Is it selfish? Well, okay, in the case of Christine it was. But I let the rest of the women I sleep with know what they're getting into. If it helps, it's not the cruelty of blue-clitting somebody that appeals to me, it's just the aspect of being "attended" to like pillow royalty. Plus, women who don't care about "their turn" because they get off on giving head are usually really good at it and very enthusiastic.
I get most of my hookups through the Internet (which is a nightmare, if you're a girl trolling for no-strings sex with other girls), where I often clearly state that I'm there to get, not give. Here's how it works. I look for bi and gay girls on dating sites who are open to casual sex, then present myself as a curious mostly straight girl and drop the pillow princess bomb if she seems flirty and interested.

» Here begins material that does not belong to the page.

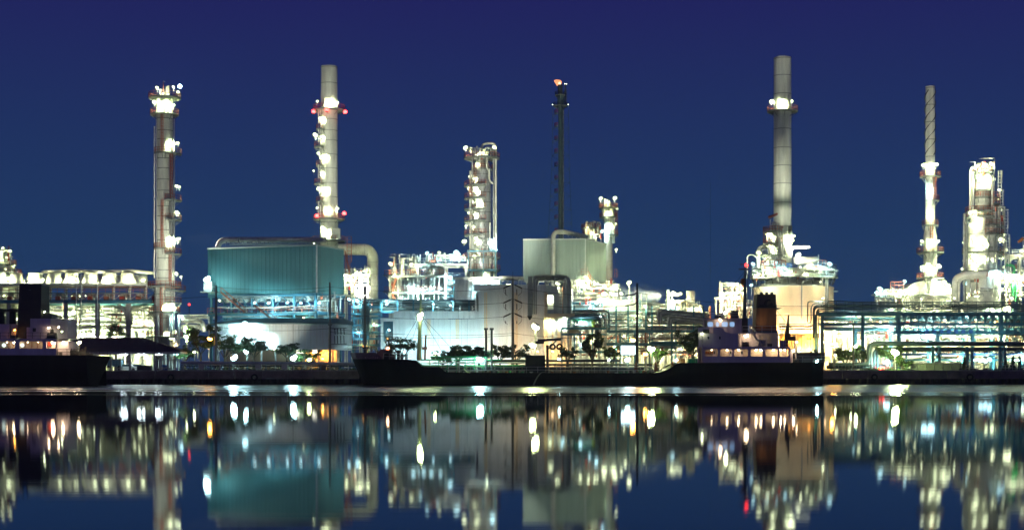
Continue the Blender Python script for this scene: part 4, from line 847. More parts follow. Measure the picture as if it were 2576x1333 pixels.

If I use Craigslist, I have to deal with loads of male creeps and have to voice-verify to make sure they're girls, but I can also state in my ad exactly what these girls are in for. She hosts or we go someplace to have sex -- but never my place, because I need to be able to make my abrupt exit. (Bars with locking unisex bathrooms are great for this -- so I guess I'm also a "stand-up up against the tile" princess. People are shockingly okay with waiting in line while two girls fuck.)
I answer and place more ads than lead to actual hookups, but there are enough women out there willing to do this that I've done it a handful of times. Some of these women have been insanely hot. Some of them are gay, some are bi, and some of them are in relationships with men who don't know that they meet women on the Internet for sex.
The best part is that if it turns out I'm not attracted to a girl in person, I can just close my eyes and pretend I am while she does her thing. It's a weird combination of submitting and being serviced that I find intensely sexy. Occasionally, I'll crack in the moment and reciprocate. (Although I also like getting them to the point where they're forced to get themselves off while I'm getting my boots on.)
It's not that I don't like going down on women. I do. But I'm not dating them, and I don't think I would want to have my fetish corrupted by caring for somebody enough to give back. Judge me if you must, but plenty of folks are selfish in bed without any warning.
At least in my situation, everybody goes in with their eyes open. At least until it gets really good.